Dann die L60, die größte Förderbrücke, 200m länger als der Eiffelturm hoch.
Manchmal trifft man dabei auf Relikte, so erzählt er weiter – etwa das einst weltberühmte Lungenheilsanatorium Beelitz.
Heute steht es verlassen da, vom Verfall gezeichnet.
Mit einem Baumwipfelpfad in der Mitte.

In Mühlenhof passiere ich die „verbotene Stadt“ – einst streng bewacht, heute halb vergessen.
Zu einem „Militärstandort“ wurde Wünsdorf schon zu „Kaiser´s Zeiten“. Im Jahre 1910 wurde dort die ersten Militärgebäude errichtet.
Die Reise wird mit jedem Kilometer persönlicher.
Über Berlin will ich nichts sagen.

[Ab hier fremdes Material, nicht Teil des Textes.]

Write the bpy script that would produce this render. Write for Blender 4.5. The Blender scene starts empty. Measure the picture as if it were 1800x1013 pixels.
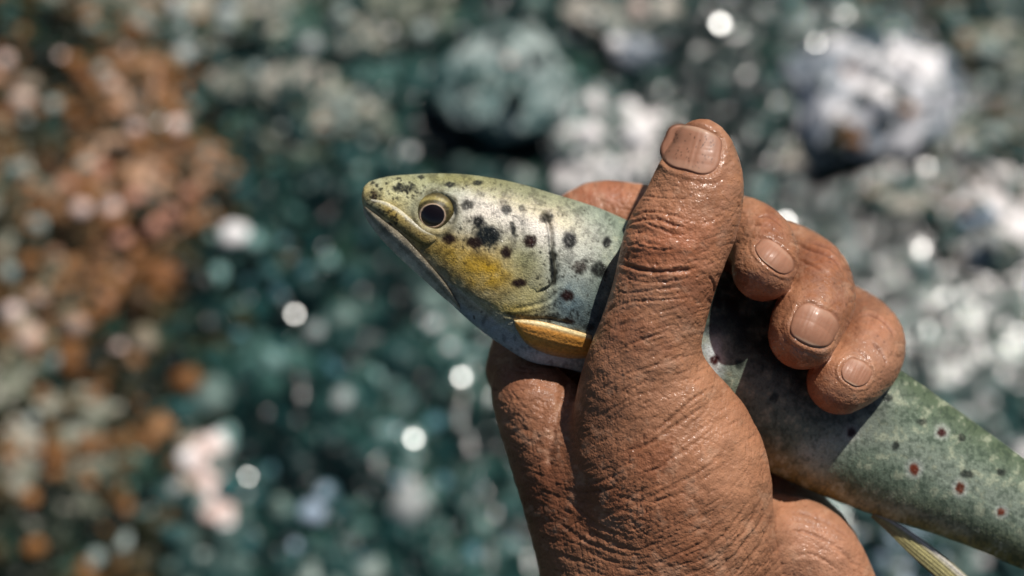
import bpy, bmesh, math, random
import numpy as np
from mathutils import Vector, Matrix, noise as mnoise

# ------------------------------------------------------------------ camera, light, exposure
random.seed(7)
rng = np.random.default_rng(7)
C = bpy.context.scene.collection
sc = bpy.context.scene
PXM = 0.000128            # one photo pixel at the subject's distance, in metres
DIST = 0.320              # camera to subject
DP = DIST / PXM           # the same in pixels
GD = 1.50                 # camera to river bed along the axis
PITCH = 60.0
cam_d = bpy.data.cameras.new('camera')
cam = bpy.data.objects.new('camera', cam_d)
C.objects.link(cam)
cam.location = (0, 0, GD * math.sin(math.radians(PITCH)))
cam.rotation_euler = (math.radians(90 - PITCH), 0, 0)
cam_d.sensor_width = 36.0
cam_d.lens = 36.0 * DP / 1800.0
cam_d.clip_start = 0.01
cam_d.clip_end = 100
cam_d.dof.use_dof = True
cam_d.dof.focus_distance = DIST - 118 * PXM
cam_d.dof.aperture_fstop = cam_d.lens / 6.6
cam_d.dof.aperture_blades = 0
sc.camera = cam
CAMM = Matrix.Translation(cam.location) @ Matrix.Rotation(math.radians(90 - PITCH), 4, 'X')
CR = np.array(CAMM.to_3x3()); CT = np.array(CAMM.translation)

SUN_CAM = Vector((0.32, 0.76, 0.52)).normalized()         # towards the sun, seen from the camera
SUN = (CAMM.to_3x3() @ SUN_CAM).normalized()
sun_d = bpy.data.lights.new('sun', 'SUN')
sun_d.energy = 5.0
sun_d.angle = math.radians(0.5)
sun_d.color = (1.0, 0.95, 0.88)
sun = bpy.data.objects.new('sun', sun_d); C.objects.link(sun)
sun.location = (1, 1, 3)
sun.rotation_euler = SUN.to_track_quat('Z', 'Y').to_euler()

w = bpy.data.worlds.new('World'); sc.world = w; w.use_nodes = True
nt = w.node_tree
sky = nt.nodes.new('ShaderNodeTexSky'); sky.sky_type = 'NISHITA'; sky.sun_disc = False
sky.sun_elevation = math.asin(SUN.z)
sky.sun_rotation = math.atan2(SUN.x, SUN.y)
nt.links.new(sky.outputs[0], nt.nodes['Background'].inputs[0])
nt.nodes['Background'].inputs[1].default_value = 0.05

sc.view_settings.view_transform = 'Standard'
sc.view_settings.look = 'None'
sc.view_settings.exposure = 0.0
sc.view_settings.gamma = 1.0
sc.view_settings.use_curve_mapping = False
sc.cycles.use_denoising = True
sc.cycles.max_bounces = 6
sc.cycles.transparent_max_bounces = 8
sc.cycles.sample_clamp_direct = 12.0
sc.cycles.sample_clamp_indirect = 2.0
sc.cycles.blur_glossy = 0.3
sc.cycles.caustics_reflective = False
sc.cycles.caustics_refractive = False

# ------------------------------------------------------------------ small helpers
def srgb(r, g, b):
    f = lambda c: (c / 255 / 12.92) if c <= 10 else ((c / 255 + 0.055) / 1.055) ** 2.4
    return (f(r), f(g), f(b), 1.0)

def T(px, py, z=0.0):
    """photo pixel + height towards the camera (pixel units) -> camera-frame point, pixel units"""
    k = 1 - np.asarray(z, float) / DP
    return np.stack([(np.asarray(px, float) - 900) * k, -(np.asarray(py, float) - 506.5) * k,
                     np.asarray(z, float) + 0 * k], -1)

def proj(P):
    k = 1 - P[..., 2] / DP
    return P[..., 0] / k + 900, -P[..., 1] / k + 506.5

def to_world(P):
    Q = P * PXM
    Q = Q + np.array([0, 0, -DIST])
    return Q @ CR.T + CT

def ground(px, py, h=0.0):
    d = CR @ np.array([(px - 900) / DP, -(py - 506.5) / DP, -1.0])
    t = (h - CT[2]) / d[2]
    return CT + d * t

def mesh_np(name, V, F, smooth=True):
    me = bpy.data.meshes.new(name)
    V = np.ascontiguousarray(V, np.float32); F = np.ascontiguousarray(F, np.int32)
    n = F.shape[1]
    me.vertices.add(len(V)); me.vertices.foreach_set('co', V.ravel())
    me.loops.add(F.size); me.loops.foreach_set('vertex_index', F.ravel())
    me.polygons.add(len(F))
    me.polygons.foreach_set('loop_start', np.arange(0, F.size, n, dtype=np.int32))
    me.update(calc_edges=True)
    if smooth: me.polygons.foreach_set('use_smooth', np.ones(len(F), bool))
    me.validate()
    return me

def set_attr(me, name, col):
    a = me.attributes.new(name, 'FLOAT_COLOR', 'POINT')
    if col.shape[1] == 3: col = np.concatenate([col, np.ones((len(col), 1))], 1)
    a.data.foreach_set('color', np.ascontiguousarray(col, np.float32).ravel())

def set_float(me, name, v):
    a = me.attributes.new(name, 'FLOAT', 'POINT')
    a.data.foreach_set('value', np.ascontiguousarray(v, np.float32))

def link(name, me, mat, parent=None, origin=None):
    """origin: world point that becomes the object's origin (mesh given in world coordinates)"""
    if origin is None and parent is not None: origin = parent['_o'] if '_o' in parent else (0, 0, 0)
    if origin is None: origin = (0, 0, 0)
    me.transform(Matrix.Translation(-Vector(origin)))
    o = bpy.data.objects.new(name, me); C.objects.link(o)
    if mat: me.materials.append(mat)
    if parent is not None:
        po = Vector(PO[parent.name])
        o.parent = parent; o.location = Vector(origin) - po
    else:
        o.location = origin
    PO[o.name] = tuple(origin)
    return o
PO = {}

def empty(name, loc):
    o = bpy.data.objects.new(name, None); C.objects.link(o); o.location = loc
    o.empty_display_size = 0.02; PO[o.name] = tuple(loc); return o

def tag(o, label=None, cat=None, group=None, kind=None):
    if label: o['label'] = label
    if cat: o['category'] = cat
    if group: o['group'] = group
    if kind: o['kind'] = kind
    return o

def ss(x, a, b):
    t = np.clip((x - a) / (b - a), 0, 1); return t * t * (3 - 2 * t)

def blur1(a, r):
    r = int(r)
    if r < 1: return a
    for ax in (0, 1):
        p = np.take(a, np.clip(np.arange(-r - 1, a.shape[ax] + r), 0, a.shape[ax] - 1), axis=ax)
        c = np.cumsum(p, axis=ax)
        n = a.shape[ax]
        a = (np.take(c, np.arange(2 * r + 1, 2 * r + 1 + n), axis=ax) - np.take(c, np.arange(0, n), axis=ax)) / (2 * r + 1)
    return a

def vnoise(w_, h_, cell, seed, octaves=1, gain=0.5):
    """tileless value noise on an image grid, -1..1"""
    g = np.random.default_rng(seed); out = np.zeros((h_, w_)); amp = 1; tot = 0
    for o in range(octaves):
        c = cell / 2 ** o
        gy, gx = int(h_ / c) + 3, int(w_ / c) + 3
        G = g.random((gy, gx)) * 2 - 1
        y = np.arange(h_) / c; x = np.arange(w_) / c
        yi = y.astype(int); xi = x.astype(int); fy = y - yi; fx = x - xi
        fy = (fy * fy * (3 - 2 * fy))[:, None]; fx = (fx * fx * (3 - 2 * fx))[None]
        a = G[yi][:, xi]; b = G[yi][:, xi + 1]; c_ = G[yi + 1][:, xi]; d = G[yi + 1][:, xi + 1]
        out += amp * ((a * (1 - fx) + b * fx) * (1 - fy) + (c_ * (1 - fx) + d * fx) * fy)
        tot += amp; amp *= gain
    return out / tot

def sample(img, x, y):
    h_, w_ = img.shape[:2]
    x = np.clip(x, 0, w_ - 1.001); y = np.clip(y, 0, h_ - 1.001)
    xi = x.astype(int); yi = y.astype(int); fx = x - xi; fy = y - yi
    if img.ndim == 3: fx = fx[..., None]; fy = fy[..., None]
    return (img[yi, xi] * (1 - fx) + img[yi, xi + 1] * fx) * (1 - fy) + (img[yi + 1, xi] * (1 - fx) + img[yi + 1, xi + 1] * fx) * fy

def catmull(P, n):
    P = np.asarray(P, float); out = []
    Q = np.concatenate([[2 * P[0] - P[1]], P, [2 * P[-1] - P[-2]]])
    for i in range(1, len(Q) - 2):
        for t in np.arange(n) / n:
            a, b, c, d = Q[i - 1:i + 3]
            out.append(0.5 * (2 * b + (c - a) * t + (2 * a - 5 * b + 4 * c - d) * t * t + (3 * b - a - 3 * c + d) * t ** 3))
    out.append(P[-1]); return np.array(out)

# material helpers
def new_mat(name):
    m = bpy.data.materials.new(name); m.use_nodes = True
    return m, m.node_tree, m.node_tree.nodes['Principled BSDF']
def nd(t, typ, **kw):
    n = t.nodes.new(typ)
    for k, v in kw.items():
        if k.startswith('i_'): n.inputs[k[2:].replace('_', ' ')].default_value = v
        else: setattr(n, k, v)
    return n
def ramp(t, fac, stops):
    r = t.nodes.new('ShaderNodeValToRGB'); e = r.color_ramp.elements
    while len(e) < len(stops): e.new(0.5)
    for i, (p, c) in enumerate(stops): e[i].position = p; e[i].color = c
    t.links.new(fac, r.inputs[0]); return r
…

Außer dass ich am Mauerstück langgefahren bin, wo Honi und Brewnew sich küssen.

Als Nächstes führte mich meine Reise nach Fürstenberg/Havel. Mit vier Havelläufen und drei Seen prägen Wasserreichtum und die umliegende Hügellandschaft das Stadtbild.
Doch mitten hindurch verläuft auch die stark befahrene B 96 – sehr zum Ärger der Bewohnenden. Überall sind Protestschilder der Bürgerinitiative „B 96 raus“ zu sehen, die sich seit Jahren für eine Umgehungsstraße einsetzt.
Neubrandenburg besteht nur aus Plattenbauten, könnte man denken.

Die Reise wird immer mehr zur persönlichen Zeitreise. In Greifswald schaue ich mir die Reste der alten DDR-Fahrzeuge an – darunter auch eine alte ES 250, liebevoll „Eisenschwein“ genannt. Sie erinnert mich an meine Jugend: einfache Technik,viel Freiheit.
Und er kommt schließlich in Sachsenhausen vorbei – ein Ort, der mich tief bewegt. Solche Gedenkstätten holen einen aus dem Alltag, reißen einen raus – zu Recht.
„Es sind Orte, die zum Nachdenken zwingen – und genau das sollen sie auch.“

Die letzte Etappe führt weiter gen Norden. Noch 70 Kilometer bis Sassnitz, dem Ende der B96.
Der alte Rügendamm und die Rügenbrücke sind bekannte Wahrzeichen auf der Insel Rügen, die Generationen von Ostseegästen genervt haben. Die B 96 spielt eine wichtige Rolle in der Verbindung dieser Sehenswürdigkeiten.

An einem Kreisverkehr in Sassnitz endet die B 96 und damit meine Tour.  
Ich mache ein letztes Foto meiner Simson, dem treuen Begleiter dieser Reise, vor dem unscheinbaren Ortsschild. Kein großes Finale – aber genau richtig.

Dann muss ich zurückfahren, und mein Hintern brummt wie ein Bienenstock.